Sobre o direito a não ser julgado na morte

      

Há em Portugal, nos portugueses, uma tendência quase natural de jogar aos opostos. Se é isto, não pode ser aquilo também. Se se acredita em algo, não se pode aceitar que o contrário seja igualmente válido, apenas não objeto da nossa crença.

É assim, por exemplo, em relação aos artistas. Se é cantor, não pode ser ator também. Se trabalha com fado, não pode ter uma incursão noutro género, sob o risco de ser considerado traidor. E é assim também em assuntos bem mais fundamentais. Da vida e da morte.

Foi, por exemplo, aquilo a que se assistiu aquando da recente discussão acerca da eutanásia. Segundo muitos dos intervenientes nela, aqueles que defendem a despenalização da morte assistida estão obrigatoriamente contra a rede de cuidados paliativos. Sofro de uma total incapacidade de entender este olhar.

Sou, sem qualquer hesitação, defensora da despenalização da eutanásia. Mas sou igualmente defensora de uma rede de cuidados paliativos o mais alargada possível. E não percebo onde uma choca com a outra. Nem conheço ninguém que defenda a eutanásia e deseje, por isso, terminar com os cuidados paliativos – e por isto também não percebo porque é que os defensores destas unidades se sentem no papel de negar o direito à eutanásia daqueles que assim o desejarem.

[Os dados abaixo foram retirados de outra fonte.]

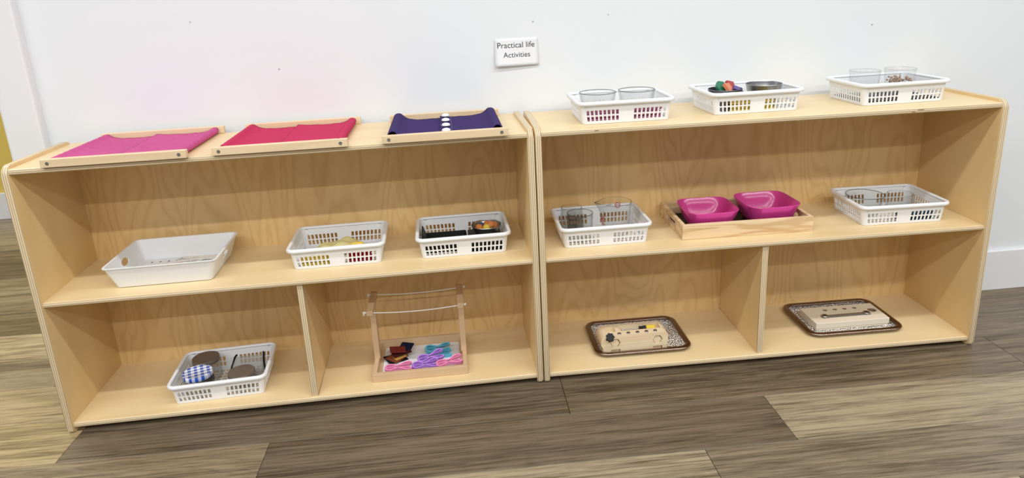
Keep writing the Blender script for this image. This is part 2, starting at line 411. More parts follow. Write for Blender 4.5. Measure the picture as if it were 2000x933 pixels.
# ------------------------------------------------------------------ wall sign
sg = thing('paper_sign', 'white paper sign reading Practical life Activities taped to the wall', 'sign', (1.2235, wall_y(1.2235), 0.8215), WA)
SW, SH = 0.123, 0.0755
def sign_out(x, z):
    t_ = max(0.0, 1 - z / SH); k = 0.5 - x / SW
    return -0.0010 - 0.011 * t_ ** 1.6 * (0.45 + 0.55 * k)
bm = bmesh.new()
loft(bm, [[(-SW / 2 + SW * i / 10, sign_out(-SW / 2 + SW * i / 10, SH * j / 10), SH * j / 10) for i in range(11)] for j in range(11)], closed=False)
obj('sheet', bm, M['paper'], sg, True, solid=0.0003)
def lettering(body, width, zc, xc):
    cu = bpy.data.curves.new('t', 'FONT'); cu.body = body; cu.size = 1.0; cu.align_x = 'CENTER'
    to = bpy.data.objects.new('t', cu); C.objects.link(to); bpy.context.view_layer.update()
    me = bpy.data.meshes.new_from_object(to.evaluated_get(bpy.context.evaluated_depsgraph_get()))
    bpy.data.objects.remove(to)
    xs = [v.co.x for v in me.vertices]; s = width / (max(xs) - min(xs)); mx = (max(xs) + min(xs)) / 2
    for v in me.vertices:
        x, z = xc + (v.co.x - mx) * s, zc + v.co.y * s
        v.co = (x, sign_out(x, z) - 0.0006, z)
    me.materials.clear(); me.materials.append(M['ink'])
    o = bpy.data.objects.new('lettering', me); C.objects.link(o); o.parent = sg
lettering('Practical life', 0.104, 0.0495, -0.001); lettering('Activities', 0.075, 0.0235, 0.0)

# ------------------------------------------------------------------ dressing frames
def dressing_frame(label, x0, x1, y0, y1, fab, roll, buttons=0, skew=0.0, rotz=0.0):
    w, dd = x1 - x0, y1 - y0
    t = thing('dressing_frame', label, 'dressing frame', ((x0 + x1) / 2, (y0 + y1) / 2, ZT + 0.0002), rotz, 'fabric dressing frames')
    rh, rd = 0.019, 0.015
    for s in (-1, 1):
        yc = s * (dd / 2 - rd / 2)
        r = obj('rail', NB(-w / 2, w / 2, yc - rd / 2, yc + rd / 2, 0, rh, 0.0012), M['rail'], t)
        for sx in (-1, 1):
            bm = bmesh.new(); lathe(bm, [(0.0001, 0.0004), (0.0012, 0.0004), (0.0015, 0.0012), (0.0036, 0.0012), (0.0042, 0.0)], 16, cap0=True)
            xform(bm, Matrix.Translation((sx * (w / 2 - 0.016), s * (dd / 2 + 0.0001), rh * 0.5)) @ Matrix.Rotation(-s * PI / 2, 4, 'X'))
            obj('screw', bm, M['screw'], r)
    ya, yb = -dd / 2 + rd + 0.0004, dd / 2 - rd - 0.006
    for sx in (-1, 1):
        xs = sx * (w / 2 - 0.012 - roll)
        bm = bmesh.new(); tube(bm, [(xs, -dd / 2 + rd - 0.001, roll * 0.72), (xs, dd / 2 - rd + 0.001, roll * 0.72)], roll * 0.62, 10)
        obj('stile', bm, M['rail'], t)
    ov = 0.013
    for sx in (-1, 1):
        top = 0.0022 if sx == 1 else 0.0
        loops = []; NY = 22
        for j in range(NY + 1):
            v_ = j / NY; y = ya + (yb - ya) * v_; L = []
            xs = w / 2 - 0.012 - roll; zc = roll + 0.001
            ends = 0.0015 * math.sin(v_ * PI)
            for k in range(12):                     # round the stile
                a = math.radians(-50 + k * 18)
                wr = 0.0005 * math.sin(v_ * 60 + k)
                L.append((xs + (roll + wr) * math.cos(a), zc + (roll + wr) * math.sin(a)))
            x_in, z_in = L[-1]; x_end = -ov
            for k in range(1, 17):
                q = k / 16; x = x_in + (x_end - x_in) * q
                base = 0.0035 + 0.002 * q * q + top
                z = base + (z_in - base) * math.exp(-q * 9)
                z += 0.0011 * noise.noise((x * 40 * sx + 7 * sx, y * 22, roll * 90)) * min(1, 6 * q) + 0.0006 * math.sin(x * 260 + y * 30)* q * (1 - q) * 2
                if sx == 1: z += max(0, q - 0.8) * 0.012 * (0.4 + v_ * v_)
                L.append((x, z))
            loops.append([(sx * x, y + 0.002 * math.sin(x * 40) * (1 if v_ > .9 else 0), z) for x, z in L])
        bm = bmesh.new(); loft(bm, loops, closed=False)
        fo = obj('fabric_panel', bm, fab, t, True, solid=0.0016)
        if sx == 1 and buttons:
            for k in range(buttons):
                yy = ya + (yb - ya) * (0.17 + 0.76 * k / (buttons - 1))
                bm = bmesh.new(); lathe(bm, [(0.009, 0), (0.0112, 0.0015), (0.0108, 0.0035), (0.0085, 0.0062), (0.004, 0.0078), (0.0005, 0.0082)], 24, cap0=True, cap1=True)
                xform(bm, Matrix.Translation((0.002, yy, 0.0095 + 0.0025 * k / 3)))
                obj('button', bm, M['button'], fo, True)
            for xx in (-0.0115, 0.016):
                bm = bmesh.new()
                for k in range(30):
                    y = ya + 0.006 + (yb - ya - 0.012) * k / 29
                    box(bm, xx - 0.0005, xx + 0.0005, y - 0.0024, y + 0.0024, 0.0045, 0.0098 if xx < 0 else 0.0088)
                obj('stitching', bm, M['thread'], fo)
    return t
dressing_frame('wooden dressing frame with bright pink cloth, nearest the door casing', 0.092, 0.411, -0.006, 0.306, M['pink'], 0.0088, rotz=-0.008)
dressing_frame('wooden dressing frame with raspberry red cloth', 0.467, 0.777, -0.006, 0.305, M['red'], 0.0095, rotz=-0.010)
dressing_frame('wooden dressing frame with dark purple blue cloth and white oval buttons', 0.858, 1.159, -0.010, 0.288, M['navy'], 0.0125, buttons=4, rotz=-0.014)

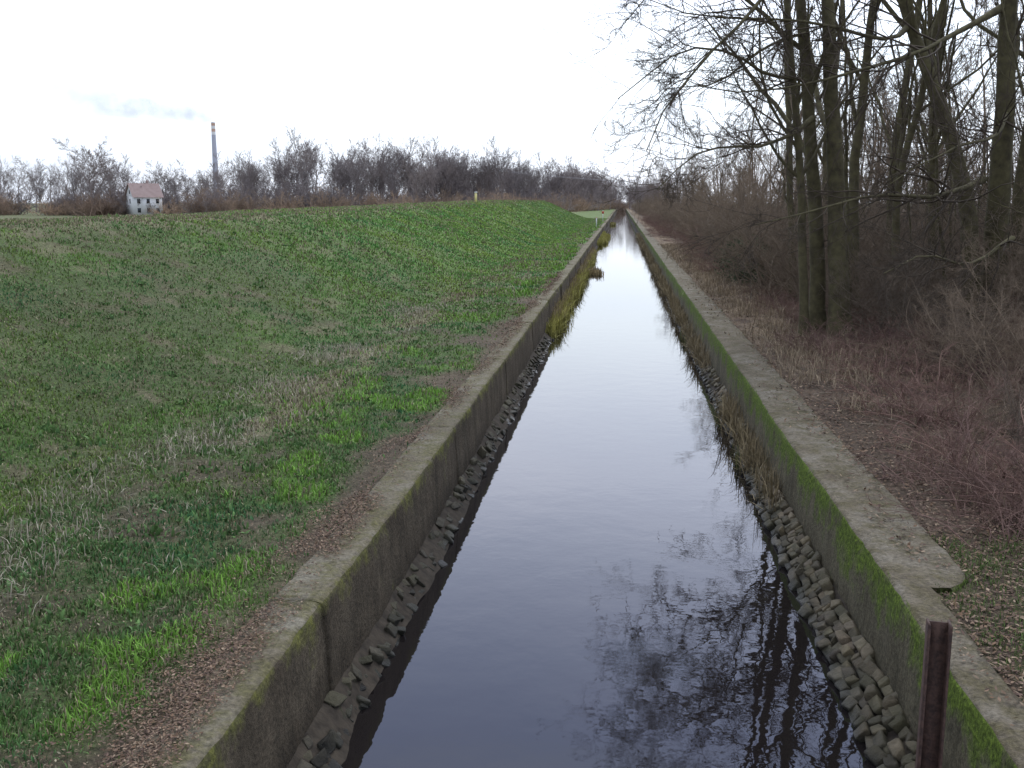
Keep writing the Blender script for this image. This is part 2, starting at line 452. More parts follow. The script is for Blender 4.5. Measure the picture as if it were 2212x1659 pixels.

Desejar ter algum controlo sobre a sua morte nada tem – ou nada deveria ter – a ver com desejar o fim do direito a cuidados paliativos. E o contrário também se deveria verificar. Até porque ambos os olhares assentam num conceito comum: dignidade. E o direito a morrer com dignidade, seja através da prática da eutanásia ou através do recurso a uma unidade de cuidados paliativos, não deveria ser alvo de jogo político, de julgamento religioso ou de olhar pernicioso. Somos julgados por tanta coisa na vida, fará sentido sermos julgados pela forma como queremos encarar a chegada da morte?